As a child I wasn't allowed to be angry or express it, now I feel kind of stuck. I want the anger to go away, I'm sure that will take time. But what do you do with it in the mean time. I want a healthy way to deal with it, I don't want to end up resenting him and not being able to move past this. I guess I'm just really unsure how to process it. Any ideas ?
Ugh totally relate. I grew up in a similar type of environment and am just now learning how to identify, manage, deal with anger feelings (I had all sorts of ways to stuff it, hide it, mask it, run away from it, etc which didn't help me - even a little. or it was just a band-aid, so later on, the feelings would seep out any way).
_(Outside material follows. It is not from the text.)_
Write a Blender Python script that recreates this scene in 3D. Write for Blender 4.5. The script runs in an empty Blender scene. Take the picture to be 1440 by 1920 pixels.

I am not sure of your living situation or the depth of your relationship; however, this type of "indiscretion", especially with his cavalier attitude, would be (for me) terms for a separation (break, etc).
During that time, perhaps a little distance between you would help you to work through your feelings (organize, identify, write, talk to your T etc), and for him, a chance to think about things a bit.
I suspect you've expressed your boundaries before, non? And he acted out - again?
And he is fully aware that you are struggling with certain issues. Perhaps he just wasn't listening.
It's so important for him to see first hand (after trying) that you are serious about your feelings, & these actions were not acceptable to you and you weren't just giving lip service. Especially when he doesn't seem to really "get it".
I wish you all the best and hope you will be able to come to a resolution. You are so supportive, lovely and helpful in your posts.
Please let us know how you are doing.